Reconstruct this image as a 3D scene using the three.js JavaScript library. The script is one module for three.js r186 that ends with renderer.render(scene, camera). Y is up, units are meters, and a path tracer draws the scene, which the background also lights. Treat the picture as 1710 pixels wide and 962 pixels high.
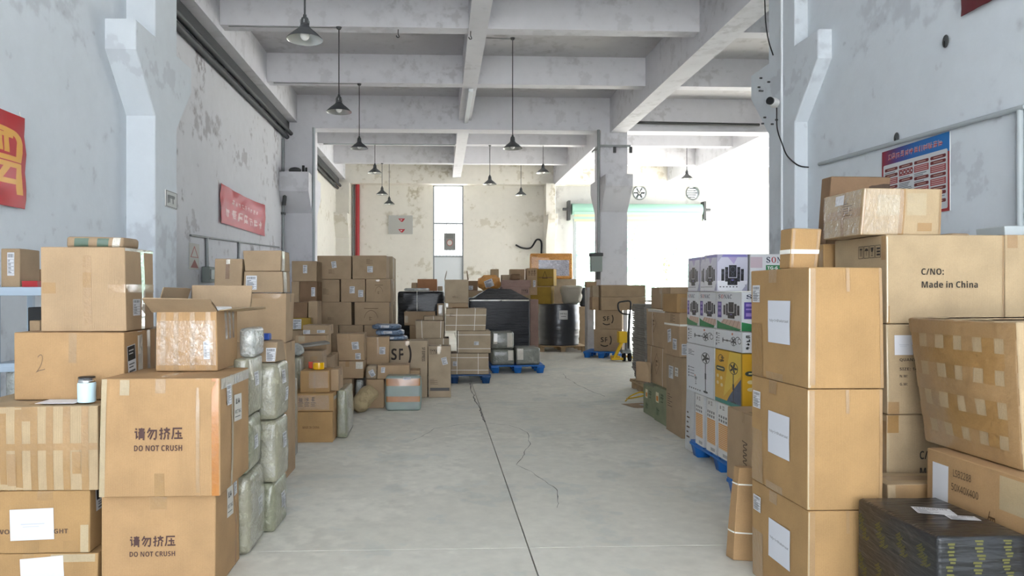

...

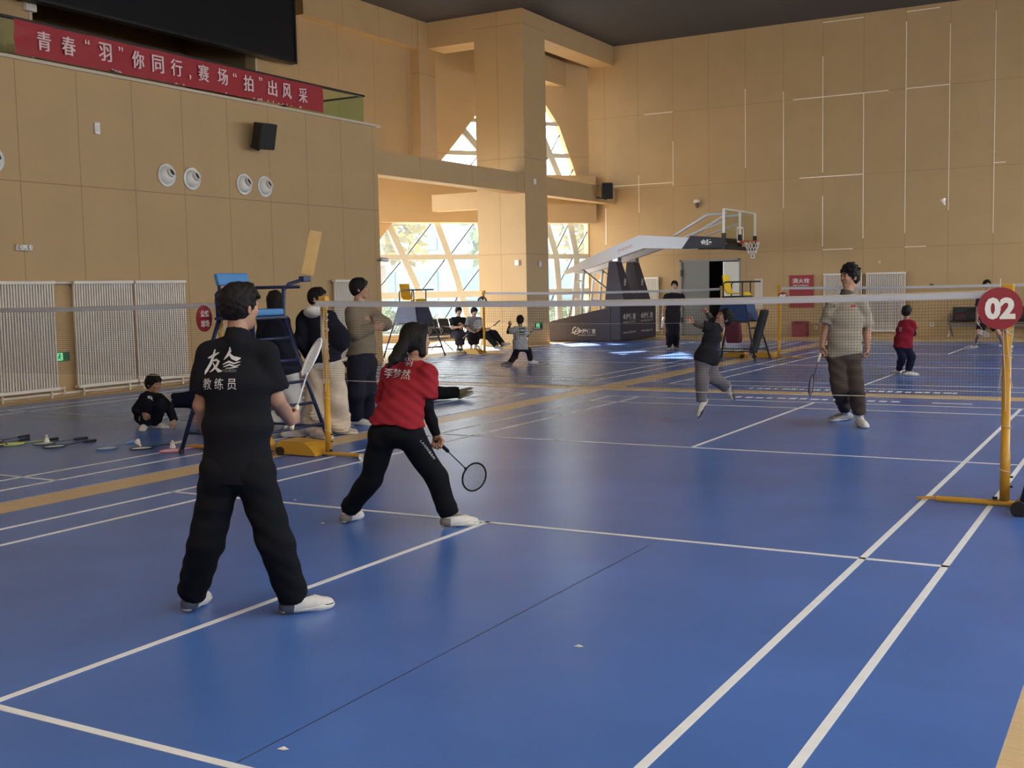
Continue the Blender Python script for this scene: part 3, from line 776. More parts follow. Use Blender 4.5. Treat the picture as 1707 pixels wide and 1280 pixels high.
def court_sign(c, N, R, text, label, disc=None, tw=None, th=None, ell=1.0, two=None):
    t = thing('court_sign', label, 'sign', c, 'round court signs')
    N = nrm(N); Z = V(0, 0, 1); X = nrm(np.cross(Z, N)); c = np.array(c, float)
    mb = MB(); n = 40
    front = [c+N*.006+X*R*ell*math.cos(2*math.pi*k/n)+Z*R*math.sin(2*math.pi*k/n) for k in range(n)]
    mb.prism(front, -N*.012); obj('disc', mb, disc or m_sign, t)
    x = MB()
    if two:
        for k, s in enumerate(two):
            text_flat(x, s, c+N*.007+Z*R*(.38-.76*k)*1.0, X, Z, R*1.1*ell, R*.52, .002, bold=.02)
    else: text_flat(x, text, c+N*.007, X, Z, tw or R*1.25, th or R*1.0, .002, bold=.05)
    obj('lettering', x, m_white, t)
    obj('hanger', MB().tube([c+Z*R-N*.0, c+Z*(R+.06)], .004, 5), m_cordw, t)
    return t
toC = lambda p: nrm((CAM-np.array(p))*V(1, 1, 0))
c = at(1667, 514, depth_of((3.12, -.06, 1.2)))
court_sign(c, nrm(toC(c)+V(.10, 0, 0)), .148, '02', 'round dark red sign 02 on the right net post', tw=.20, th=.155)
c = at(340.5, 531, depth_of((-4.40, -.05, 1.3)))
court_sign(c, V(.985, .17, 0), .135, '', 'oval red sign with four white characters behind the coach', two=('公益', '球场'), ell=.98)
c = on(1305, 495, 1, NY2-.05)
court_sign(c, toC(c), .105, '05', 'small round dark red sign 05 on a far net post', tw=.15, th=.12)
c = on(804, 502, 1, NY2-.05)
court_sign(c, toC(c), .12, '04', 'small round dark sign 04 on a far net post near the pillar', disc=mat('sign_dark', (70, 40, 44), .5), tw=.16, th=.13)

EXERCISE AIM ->
For each line above that contains the word "scene", copy that line.

EXERCISE ANSWER ->
Reconstruct this image as a 3D scene using the three.js JavaScript library. The script is one module for three.js r186 that ends with renderer.render(scene, camera). Y is up, units are meters, and a path tracer draws the scene, which the background also lights. Treat the picture as 1710 pixels wide and 962 pixels high.
Continue the Blender Python script for this scene: part 3, from line 776. More parts follow. Use Blender 4.5. Treat the picture as 1707 pixels wide and 1280 pixels high.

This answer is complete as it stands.